Mas mesmo os fãs mais ardentes admitirão que "Super Mario Bros." é bem confuso. Morton disse que os problemas começaram depois de a Disney ter adquirido os direitos de distribuição, exigindo uma revisão extensa do roteiro, redução dos efeitos especiais e uma história que agradasse mais às famílias, tudo isso 10 dias antes do começo da fotografia principal (a Disney não conseguiu localizar qualquer pessoa envolvida na produção para comentar).
Mas é uma confusão fantástica e inspirada, com cenários densamente artificiais concebidos pelo designer de produção de "Blade Runner, o Caçador de Andróides", David Snyder; figurinos em estilo de cartum desenvolvidos por Joseph Porro (que mais recentemente trabalhou em "The Mandalorian"); e uma partitura lunática do compositor Alan Silvestri. Por outro lado, os desenhos de criaturas de Patrick Tatopoulos antecipam seu trabalho em "Dia da Independência".
"O filme aceita todo tipo de influência, em sua inspiração e execução", disse o superfã Ryan Höss. "Cenários práticos, maquilagem, figurinos, pirotecnia, próteses, animatrônicos e fantoches. Há problemas de tom, e um excesso de cozinheiros no fogão, mas, para qualquer parte da história de "Super Mario" que você olhe, encontrará algo fascinante em algum nível."
Em 2007, quando Höss estava na faculdade, criou o site Super Mario Bros. The Movie Archive. "Senti que a conversa em torno do filme não era a que ele merecia", disse o pesquisador. O site era "um lugar para mostrar o máximo do background e da história do filme a todos os interessados".

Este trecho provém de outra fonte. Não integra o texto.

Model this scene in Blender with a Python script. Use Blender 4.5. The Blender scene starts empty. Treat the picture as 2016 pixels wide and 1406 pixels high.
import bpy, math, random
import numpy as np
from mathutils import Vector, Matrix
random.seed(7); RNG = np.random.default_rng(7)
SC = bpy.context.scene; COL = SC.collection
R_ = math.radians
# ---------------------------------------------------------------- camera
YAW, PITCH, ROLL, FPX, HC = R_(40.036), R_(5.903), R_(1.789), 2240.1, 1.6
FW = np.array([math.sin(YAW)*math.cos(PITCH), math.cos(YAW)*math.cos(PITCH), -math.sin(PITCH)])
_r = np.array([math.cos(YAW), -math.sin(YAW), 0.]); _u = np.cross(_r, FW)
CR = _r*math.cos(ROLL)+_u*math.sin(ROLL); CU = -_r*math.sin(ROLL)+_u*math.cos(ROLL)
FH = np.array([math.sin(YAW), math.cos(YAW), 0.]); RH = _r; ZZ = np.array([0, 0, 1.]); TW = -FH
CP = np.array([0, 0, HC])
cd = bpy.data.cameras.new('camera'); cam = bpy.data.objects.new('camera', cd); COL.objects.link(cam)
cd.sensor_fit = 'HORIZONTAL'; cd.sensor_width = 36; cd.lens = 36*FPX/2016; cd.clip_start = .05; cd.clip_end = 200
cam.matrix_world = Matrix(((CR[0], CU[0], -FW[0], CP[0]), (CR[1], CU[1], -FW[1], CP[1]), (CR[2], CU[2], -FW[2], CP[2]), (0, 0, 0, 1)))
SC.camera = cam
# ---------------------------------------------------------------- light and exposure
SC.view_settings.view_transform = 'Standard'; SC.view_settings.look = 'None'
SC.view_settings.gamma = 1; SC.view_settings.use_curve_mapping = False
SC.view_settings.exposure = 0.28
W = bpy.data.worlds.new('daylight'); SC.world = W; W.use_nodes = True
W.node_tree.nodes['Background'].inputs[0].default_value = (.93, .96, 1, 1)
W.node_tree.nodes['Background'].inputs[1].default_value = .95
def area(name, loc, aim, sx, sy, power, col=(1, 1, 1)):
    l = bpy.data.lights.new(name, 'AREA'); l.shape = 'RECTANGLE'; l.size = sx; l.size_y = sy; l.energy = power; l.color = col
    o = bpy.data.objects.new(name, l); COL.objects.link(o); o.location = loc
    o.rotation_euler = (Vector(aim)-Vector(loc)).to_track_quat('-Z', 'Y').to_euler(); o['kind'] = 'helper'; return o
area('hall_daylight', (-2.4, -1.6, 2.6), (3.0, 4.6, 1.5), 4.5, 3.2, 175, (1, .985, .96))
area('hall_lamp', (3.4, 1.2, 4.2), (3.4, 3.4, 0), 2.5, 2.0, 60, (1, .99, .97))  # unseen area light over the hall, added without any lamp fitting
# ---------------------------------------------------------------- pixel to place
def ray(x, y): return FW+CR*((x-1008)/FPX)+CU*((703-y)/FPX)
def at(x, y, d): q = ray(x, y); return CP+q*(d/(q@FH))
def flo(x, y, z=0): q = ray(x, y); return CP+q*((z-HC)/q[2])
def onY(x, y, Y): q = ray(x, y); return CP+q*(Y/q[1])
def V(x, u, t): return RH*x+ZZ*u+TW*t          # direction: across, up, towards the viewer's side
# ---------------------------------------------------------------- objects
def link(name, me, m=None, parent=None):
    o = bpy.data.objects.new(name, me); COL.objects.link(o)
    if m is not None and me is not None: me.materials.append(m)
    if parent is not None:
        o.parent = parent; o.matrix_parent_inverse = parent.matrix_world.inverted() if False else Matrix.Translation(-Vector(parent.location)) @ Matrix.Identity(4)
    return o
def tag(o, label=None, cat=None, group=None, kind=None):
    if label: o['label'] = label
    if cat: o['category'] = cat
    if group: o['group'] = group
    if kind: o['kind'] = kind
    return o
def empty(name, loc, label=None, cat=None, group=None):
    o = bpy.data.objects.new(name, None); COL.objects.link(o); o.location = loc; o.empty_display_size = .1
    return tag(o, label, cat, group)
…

Desde então, Höss, juntamente com o editor-chefe do site, Steven Applebaum, localizou versões alternativas do roteiro, fotografias dos cenários e adereços, e publicou numerosas entrevistas com membros da equipe. Mais recentemente, os dois revelaram e restauraram uma primeira impressão do filme, criando uma edição estendida disponível para visualização online.
Ele acrescentou: "A maior surpresa tem sido conhecer tantas das pessoas talentosos do elenco e equipe do filme. Todos disseram que ‘Super Mario’ foi um dos filmes mais memoráveis da sua carreira".
Eles também realizaram sessões de exibição e outros eventos para os fãs interessados. "São um dos grupos de fãs mais entusiásticos e positivos que já encontrei", disse Höss.
Leguizamo disse que se orgulha de seu envolvimento no filme. "Sou da velha guarda", ele disse recentemente ao IndieWire, elogiando também Jankel e Morton pelo seu esforço de promover a diversidade no elenco. Eles "lutaram muito para que eu fosse o protagonista porque eu era um homem latino", disse o ator. "Foi um grande avanço."
Hoje, Morton contempla a experiência dele no filme como um momento de humilhação total: "Foi horrível, uma experiência realmente horrível, e só". Jankel não respondeu a um pedido de entrevista e aparentemente não participou em nenhuma história sobre a realização do filme. "A história toda a magoou mesmo", disse Morton.
A reavaliação de "Super Mario" é "reanimadora", disse Morton. E o fato de que um filme antes desdenhado agora esteja sendo celebrado e apreciado —sem ironia— não parece ter sido totalmente absorvida por seu realizador. No dia seguinte à nossa entrevista, ele concordou em assistir a uma projeção do filme em Hollywood, a primeira vez que o viu em cerca de 20 anos. "Queriam que eu o apresentasse, mas não consigo pensar em nada de positivo para dizer."
Quanto ao novo filme, se tudo correr bem, poderá assinalar o lançamento de mais uma franquia de cinema, o Universo Cinematográfico Nintendo. O que, admitiu Morton, é provavelmente o que as audiências esperavam 30 anos atrás. "Este é o filme que todos queriam", ele disse. "E eles agora o têm."